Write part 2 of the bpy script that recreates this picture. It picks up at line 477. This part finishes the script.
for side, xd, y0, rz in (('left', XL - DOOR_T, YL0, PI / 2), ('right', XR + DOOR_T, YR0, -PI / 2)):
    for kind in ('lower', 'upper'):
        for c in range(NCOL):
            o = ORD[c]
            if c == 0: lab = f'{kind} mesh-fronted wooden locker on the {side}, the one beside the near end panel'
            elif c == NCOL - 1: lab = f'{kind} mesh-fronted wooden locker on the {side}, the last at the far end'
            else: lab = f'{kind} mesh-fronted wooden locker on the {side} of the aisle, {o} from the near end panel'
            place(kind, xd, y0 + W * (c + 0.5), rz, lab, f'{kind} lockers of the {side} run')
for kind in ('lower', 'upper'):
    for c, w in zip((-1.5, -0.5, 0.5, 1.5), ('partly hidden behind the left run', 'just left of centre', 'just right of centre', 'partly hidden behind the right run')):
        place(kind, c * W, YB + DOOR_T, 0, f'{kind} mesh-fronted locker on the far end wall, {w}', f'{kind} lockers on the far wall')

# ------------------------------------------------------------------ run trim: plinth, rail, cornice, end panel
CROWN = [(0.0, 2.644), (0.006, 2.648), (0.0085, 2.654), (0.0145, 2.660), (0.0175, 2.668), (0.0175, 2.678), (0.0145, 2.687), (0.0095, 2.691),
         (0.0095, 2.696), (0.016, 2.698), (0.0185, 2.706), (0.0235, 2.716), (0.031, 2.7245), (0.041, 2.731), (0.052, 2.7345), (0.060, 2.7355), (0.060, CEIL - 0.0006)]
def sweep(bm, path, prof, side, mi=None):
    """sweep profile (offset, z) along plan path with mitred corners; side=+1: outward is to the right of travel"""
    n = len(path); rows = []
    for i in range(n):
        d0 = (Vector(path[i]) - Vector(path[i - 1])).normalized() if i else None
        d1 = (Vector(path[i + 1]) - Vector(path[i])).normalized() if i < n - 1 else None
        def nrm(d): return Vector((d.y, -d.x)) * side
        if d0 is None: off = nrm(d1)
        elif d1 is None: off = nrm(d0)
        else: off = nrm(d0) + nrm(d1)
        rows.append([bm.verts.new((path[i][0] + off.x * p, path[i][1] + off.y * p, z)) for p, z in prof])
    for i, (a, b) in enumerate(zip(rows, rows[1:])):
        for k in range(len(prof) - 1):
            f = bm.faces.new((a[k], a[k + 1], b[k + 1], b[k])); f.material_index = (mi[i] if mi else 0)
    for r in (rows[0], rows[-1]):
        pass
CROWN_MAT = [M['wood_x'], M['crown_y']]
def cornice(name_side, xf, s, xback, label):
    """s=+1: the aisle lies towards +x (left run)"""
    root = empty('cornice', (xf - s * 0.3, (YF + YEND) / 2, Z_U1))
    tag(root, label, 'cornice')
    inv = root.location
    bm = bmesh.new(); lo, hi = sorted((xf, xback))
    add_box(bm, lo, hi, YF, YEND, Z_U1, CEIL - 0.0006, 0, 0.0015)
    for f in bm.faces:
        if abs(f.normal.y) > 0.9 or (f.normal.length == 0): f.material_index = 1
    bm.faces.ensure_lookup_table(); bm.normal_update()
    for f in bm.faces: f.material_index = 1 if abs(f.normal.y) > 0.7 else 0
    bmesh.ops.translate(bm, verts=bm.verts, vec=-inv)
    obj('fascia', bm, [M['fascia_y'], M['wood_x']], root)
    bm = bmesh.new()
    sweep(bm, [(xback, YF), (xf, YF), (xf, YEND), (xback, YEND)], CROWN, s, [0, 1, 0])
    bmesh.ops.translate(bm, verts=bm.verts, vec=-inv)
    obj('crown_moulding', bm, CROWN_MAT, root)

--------

### Exercise brief
Your task is to quote the listing above word for word.

### Solution to the problem
Write part 2 of the bpy script that recreates this picture. It picks up at line 477. This part finishes the script.
for side, xd, y0, rz in (('left', XL - DOOR_T, YL0, PI / 2), ('right', XR + DOOR_T, YR0, -PI / 2)):
    for kind in ('lower', 'upper'):
        for c in range(NCOL):
            o = ORD[c]
            if c == 0: lab = f'{kind} mesh-fronted wooden locker on the {side}, the one beside the near end panel'
            elif c == NCOL - 1: lab = f'{kind} mesh-fronted wooden locker on the {side}, the last at the far end'
            else: lab = f'{kind} mesh-fronted wooden locker on the {side} of the aisle, {o} from the near end panel'
            place(kind, xd, y0 + W * (c + 0.5), rz, lab, f'{kind} lockers of the {side} run')
for kind in ('lower', 'upper'):
    for c, w in zip((-1.5, -0.5, 0.5, 1.5), ('partly hidden behind the left run', 'just left of centre', 'just right of centre', 'partly hidden behind the right run')):
        place(kind, c * W, YB + DOOR_T, 0, f'{kind} mesh-fronted locker on the far end wall, {w}', f'{kind} lockers on the far wall')

# ------------------------------------------------------------------ run trim: plinth, rail, cornice, end panel
CROWN = [(0.0, 2.644), (0.006, 2.648), (0.0085, 2.654), (0.0145, 2.660), (0.0175, 2.668), (0.0175, 2.678), (0.0145, 2.687), (0.0095, 2.691),
         (0.0095, 2.696), (0.016, 2.698), (0.0185, 2.706), (0.0235, 2.716), (0.031, 2.7245), (0.041, 2.731), (0.052, 2.7345), (0.060, 2.7355), (0.060, CEIL - 0.0006)]
def sweep(bm, path, prof, side, mi=None):
    """sweep profile (offset, z) along plan path with mitred corners; side=+1: outward is to the right of travel"""
    n = len(path); rows = []
    for i in range(n):
        d0 = (Vector(path[i]) - Vector(path[i - 1])).normalized() if i else None
        d1 = (Vector(path[i + 1]) - Vector(path[i])).normalized() if i < n - 1 else None
        def nrm(d): return Vector((d.y, -d.x)) * side
        if d0 is None: off = nrm(d1)
        elif d1 is None: off = nrm(d0)
        else: off = nrm(d0) + nrm(d1)
        rows.append([bm.verts.new((path[i][0] + off.x * p, path[i][1] + off.y * p, z)) for p, z in prof])
    for i, (a, b) in enumerate(zip(rows, rows[1:])):
        for k in range(len(prof) - 1):
            f = bm.faces.new((a[k], a[k + 1], b[k + 1], b[k])); f.material_index = (mi[i] if mi else 0)
    for r in (rows[0], rows[-1]):
        pass
CROWN_MAT = [M['wood_x'], M['crown_y']]
def cornice(name_side, xf, s, xback, label):
    """s=+1: the aisle lies towards +x (left run)"""
    root = empty('cornice', (xf - s * 0.3, (YF + YEND) / 2, Z_U1))
    tag(root, label, 'cornice')
    inv = root.location
    bm = bmesh.new(); lo, hi = sorted((xf, xback))
    add_box(bm, lo, hi, YF, YEND, Z_U1, CEIL - 0.0006, 0, 0.0015)
    for f in bm.faces:
        if abs(f.normal.y) > 0.9 or (f.normal.length == 0): f.material_index = 1
    bm.faces.ensure_lookup_table(); bm.normal_update()
    for f in bm.faces: f.material_index = 1 if abs(f.normal.y) > 0.7 else 0
    bmesh.ops.translate(bm, verts=bm.verts, vec=-inv)
    obj('fascia', bm, [M['fascia_y'], M['wood_x']], root)
    bm = bmesh.new()
    sweep(bm, [(xback, YF), (xf, YF), (xf, YEND), (xback, YEND)], CROWN, s, [0, 1, 0])
    bmesh.ops.translate(bm, verts=bm.verts, vec=-inv)
    obj('crown_moulding', bm, CROWN_MAT, root)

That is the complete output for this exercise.